The question is this: do you really have to work abroad for the rest of your life to sustain your family?

Here are money-management tips you need to remember to help you thrive and succeed:

1) Set a deadline for your OFW life. 

There is nothing wrong with being an Overseas Filipino Worker. Still, this doesn’t mean you have to be one forever. Therefore, think long-term and set a deadline for yourself, regardless if you plan to settle down abroad. This will give you a sense of urgency to work harder, mind your expenses, and start investing to grow your money.

2) Always leave something for savings. 

This may seem like a broken record, but always have room for savings. Set aside a portion of your monthly earnings for savings, which you can use for emergency situations. You will never know what will happen in the future and having a savings account can help you get back up in case you got a call to go back home.

Consequently, save for yourself. Being a breadwinner in the family entails a lot of responsibilities, but this doesn’t mean you shouldn’t set aside something for yourself.

3) Spend wisely.  

These two words often go together – all the time. Earning in dollars can be a big deal and tempting at the same time, but this doesn’t mean you should splurge on the latest gadgets or send a big chunk of your salary to your family back home. Keep in mind that the future is uncertain and learning how to spend wisely can help you adjust in case these uncertainties decided to knock on your door.

In line with spending wisely, make sure you eat, breathe, and embrace budgeting. Be firm to your family when you say that you can only send this certain amount every month. You need to save up for the future and you and your family must agree on how much you can spend every month.

4) Explore your investment choices. 

There are tons of investment choices available (learn more about it here). Before you say yes to UITF or stock market, make sure you educate yourself first and know what options are available for you.
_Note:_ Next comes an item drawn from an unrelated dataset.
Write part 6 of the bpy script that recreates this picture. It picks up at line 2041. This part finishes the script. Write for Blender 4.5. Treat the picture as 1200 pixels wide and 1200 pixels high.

Research and learn about the ups and downs of each investment choices you can try then decide the best option for you and your family.
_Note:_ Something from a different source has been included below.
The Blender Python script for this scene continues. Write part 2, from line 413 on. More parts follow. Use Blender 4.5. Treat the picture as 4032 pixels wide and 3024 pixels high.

5) Don’t be scared to say “No.” 

Admit it. Despite alloting certain amount for your savings, you often find yourself sending money to your family back home. Your tito felt short with his monthly amortization and your brother needs to pay for the graduation fee. They’re family, so how can you say no, even if it means working double shifts or taking another job just to make up for it.

The truth is you should learn to say no – and it’s okay. Earning in a different currency doesn’t mean you always have excess cash on hand. Every centavo equates to your hard work and sacrifice, which your family has to understand. Otherwise, you might be forced to look for other means just to keep them happy.

6) Remember yourself. 

At the end of the day, you are working not just for your family but also for yourself. There’s nothing wrong with helping family, but you should also teach them how to help themselves. Don’t forget that you have your needs and your future to worry about. After all, you can’t work abroad forever.

Working overseas is also a privilege. Make the most out of it by employing wise money decisions and being conscious with your spending. You do want to settle down in the Philippines, don’t you?